--- START OF Provided material ---

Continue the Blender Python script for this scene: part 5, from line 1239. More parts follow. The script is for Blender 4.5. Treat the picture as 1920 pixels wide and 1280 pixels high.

--- END OF Provided material ---
--- START OF Provided material ---

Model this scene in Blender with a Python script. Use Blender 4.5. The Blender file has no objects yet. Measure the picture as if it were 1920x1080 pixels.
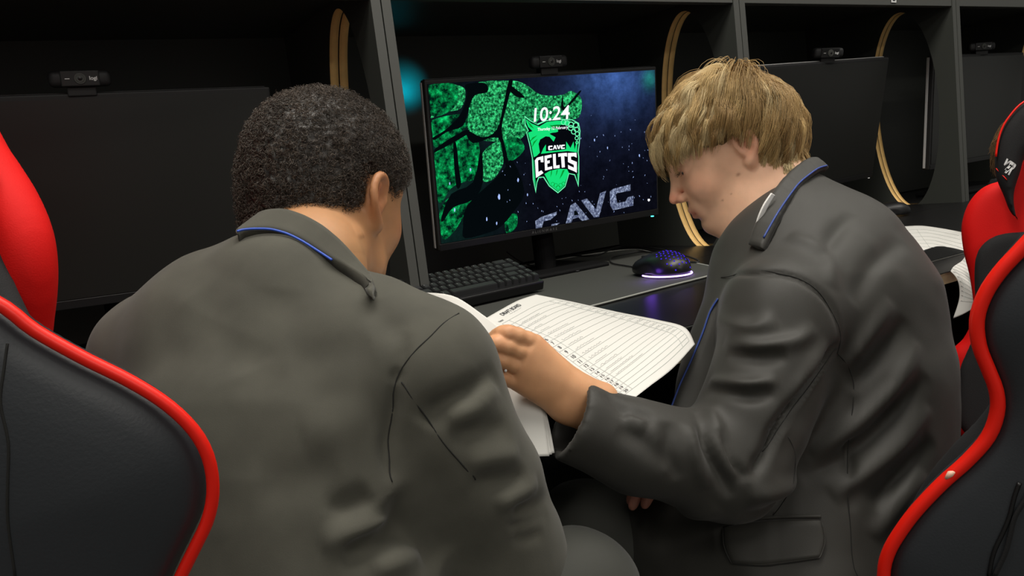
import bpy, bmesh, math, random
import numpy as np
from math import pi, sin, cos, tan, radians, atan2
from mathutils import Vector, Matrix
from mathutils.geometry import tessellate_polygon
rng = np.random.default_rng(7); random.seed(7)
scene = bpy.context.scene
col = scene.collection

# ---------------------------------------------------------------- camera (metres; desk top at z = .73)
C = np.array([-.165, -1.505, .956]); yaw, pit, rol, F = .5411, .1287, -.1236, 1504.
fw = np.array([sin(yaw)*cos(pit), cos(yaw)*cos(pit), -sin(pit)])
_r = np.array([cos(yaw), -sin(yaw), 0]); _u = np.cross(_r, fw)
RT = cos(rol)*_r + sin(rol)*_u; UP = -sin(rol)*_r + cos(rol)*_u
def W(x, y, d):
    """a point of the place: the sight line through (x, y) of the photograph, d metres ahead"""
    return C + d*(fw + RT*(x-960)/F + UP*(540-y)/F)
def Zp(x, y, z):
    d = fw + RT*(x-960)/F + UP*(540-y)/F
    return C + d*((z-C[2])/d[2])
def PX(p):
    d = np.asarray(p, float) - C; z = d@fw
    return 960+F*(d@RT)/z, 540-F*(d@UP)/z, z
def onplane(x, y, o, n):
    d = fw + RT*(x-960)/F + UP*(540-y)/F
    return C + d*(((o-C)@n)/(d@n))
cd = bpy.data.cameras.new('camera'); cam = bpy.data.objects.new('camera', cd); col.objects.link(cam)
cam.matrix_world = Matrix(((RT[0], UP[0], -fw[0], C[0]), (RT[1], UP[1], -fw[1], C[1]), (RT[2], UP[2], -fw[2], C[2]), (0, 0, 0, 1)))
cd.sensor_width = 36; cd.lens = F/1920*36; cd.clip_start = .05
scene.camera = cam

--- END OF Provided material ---
--- START OF Provided material ---

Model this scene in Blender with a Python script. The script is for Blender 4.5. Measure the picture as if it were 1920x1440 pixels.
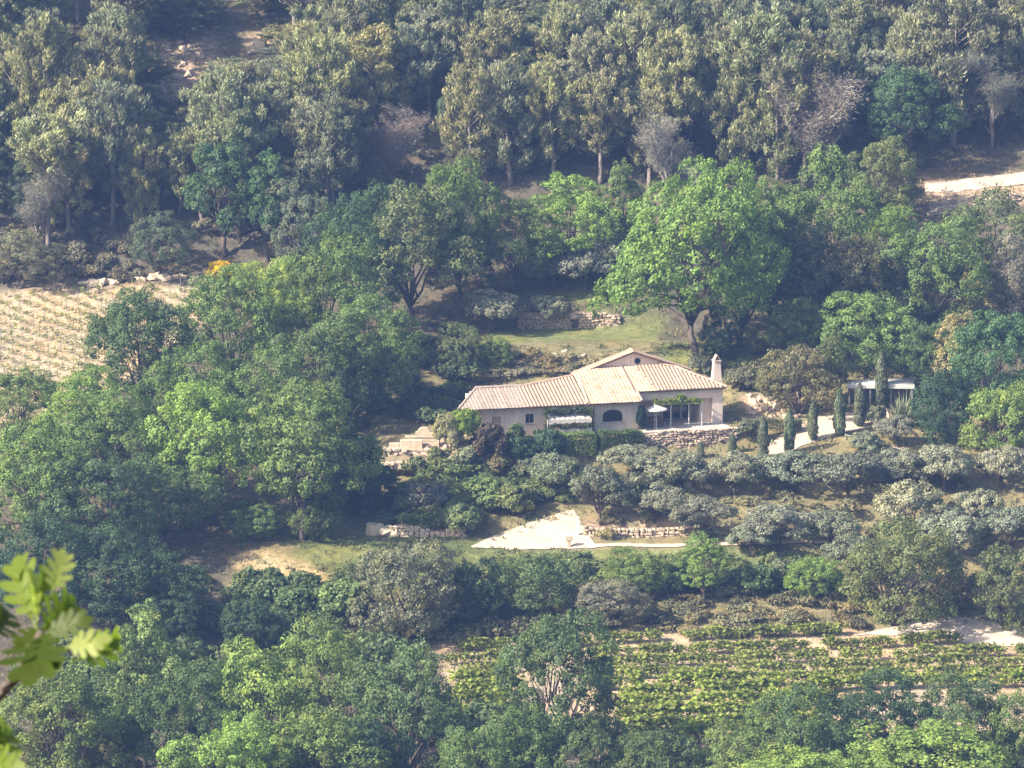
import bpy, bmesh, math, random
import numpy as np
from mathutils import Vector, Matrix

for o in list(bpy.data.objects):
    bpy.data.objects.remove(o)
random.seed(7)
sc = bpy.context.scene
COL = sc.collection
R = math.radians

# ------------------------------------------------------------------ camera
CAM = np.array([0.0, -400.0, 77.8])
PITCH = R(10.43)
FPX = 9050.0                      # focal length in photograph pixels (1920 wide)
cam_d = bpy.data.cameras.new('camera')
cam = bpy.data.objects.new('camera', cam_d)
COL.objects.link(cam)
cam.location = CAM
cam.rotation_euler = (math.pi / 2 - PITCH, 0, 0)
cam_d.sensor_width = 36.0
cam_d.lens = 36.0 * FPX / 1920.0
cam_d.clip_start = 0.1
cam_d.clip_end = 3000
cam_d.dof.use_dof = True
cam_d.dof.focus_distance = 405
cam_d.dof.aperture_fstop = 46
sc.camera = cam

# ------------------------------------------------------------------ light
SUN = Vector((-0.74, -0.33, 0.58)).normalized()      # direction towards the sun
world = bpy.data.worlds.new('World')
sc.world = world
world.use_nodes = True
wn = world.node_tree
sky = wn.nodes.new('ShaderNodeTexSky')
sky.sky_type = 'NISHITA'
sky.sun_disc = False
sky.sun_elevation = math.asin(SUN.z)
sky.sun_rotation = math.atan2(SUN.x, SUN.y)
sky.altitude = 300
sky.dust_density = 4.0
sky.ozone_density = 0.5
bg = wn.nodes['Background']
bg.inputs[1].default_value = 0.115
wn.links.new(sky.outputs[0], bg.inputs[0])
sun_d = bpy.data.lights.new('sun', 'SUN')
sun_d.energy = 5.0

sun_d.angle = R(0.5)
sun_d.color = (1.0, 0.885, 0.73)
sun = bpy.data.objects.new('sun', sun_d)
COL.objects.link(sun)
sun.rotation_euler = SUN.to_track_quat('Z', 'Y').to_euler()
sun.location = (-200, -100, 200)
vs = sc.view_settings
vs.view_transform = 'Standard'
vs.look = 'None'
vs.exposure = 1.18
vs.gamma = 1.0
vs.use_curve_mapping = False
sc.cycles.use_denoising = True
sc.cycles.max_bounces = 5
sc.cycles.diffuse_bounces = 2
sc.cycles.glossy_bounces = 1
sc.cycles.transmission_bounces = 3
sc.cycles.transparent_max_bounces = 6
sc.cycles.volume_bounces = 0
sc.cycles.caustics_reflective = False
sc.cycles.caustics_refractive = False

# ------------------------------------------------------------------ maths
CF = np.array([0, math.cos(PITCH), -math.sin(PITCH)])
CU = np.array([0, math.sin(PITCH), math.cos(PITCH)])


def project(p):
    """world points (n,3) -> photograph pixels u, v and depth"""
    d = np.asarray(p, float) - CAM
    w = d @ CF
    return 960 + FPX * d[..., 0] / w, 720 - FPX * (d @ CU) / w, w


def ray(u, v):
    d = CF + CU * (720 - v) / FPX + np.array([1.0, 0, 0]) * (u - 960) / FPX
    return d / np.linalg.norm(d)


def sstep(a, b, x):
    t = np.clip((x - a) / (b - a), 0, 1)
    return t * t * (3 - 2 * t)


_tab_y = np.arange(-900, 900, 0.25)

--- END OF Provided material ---

Transcribe the lines between the one holding "Model this scene in Blender with a Python script. Use" and the one holding "scene.camera = cam", inclusive, and leave out any pictures.

### Solution to this problem
Model this scene in Blender with a Python script. Use Blender 4.5. The Blender file has no objects yet. Measure the picture as if it were 1920x1080 pixels.
import bpy, bmesh, math, random
import numpy as np
from math import pi, sin, cos, tan, radians, atan2
from mathutils import Vector, Matrix
from mathutils.geometry import tessellate_polygon
rng = np.random.default_rng(7); random.seed(7)
scene = bpy.context.scene
col = scene.collection

# ---------------------------------------------------------------- camera (metres; desk top at z = .73)
C = np.array([-.165, -1.505, .956]); yaw, pit, rol, F = .5411, .1287, -.1236, 1504.
fw = np.array([sin(yaw)*cos(pit), cos(yaw)*cos(pit), -sin(pit)])
_r = np.array([cos(yaw), -sin(yaw), 0]); _u = np.cross(_r, fw)
RT = cos(rol)*_r + sin(rol)*_u; UP = -sin(rol)*_r + cos(rol)*_u
def W(x, y, d):
    """a point of the place: the sight line through (x, y) of the photograph, d metres ahead"""
    return C + d*(fw + RT*(x-960)/F + UP*(540-y)/F)
def Zp(x, y, z):
    d = fw + RT*(x-960)/F + UP*(540-y)/F
    return C + d*((z-C[2])/d[2])
def PX(p):
    d = np.asarray(p, float) - C; z = d@fw
    return 960+F*(d@RT)/z, 540-F*(d@UP)/z, z
def onplane(x, y, o, n):
    d = fw + RT*(x-960)/F + UP*(540-y)/F
    return C + d*(((o-C)@n)/(d@n))
cd = bpy.data.cameras.new('camera'); cam = bpy.data.objects.new('camera', cd); col.objects.link(cam)
cam.matrix_world = Matrix(((RT[0], UP[0], -fw[0], C[0]), (RT[1], UP[1], -fw[1], C[1]), (RT[2], UP[2], -fw[2], C[2]), (0, 0, 0, 1)))
cd.sensor_width = 36; cd.lens = F/1920*36; cd.clip_start = .05
scene.camera = cam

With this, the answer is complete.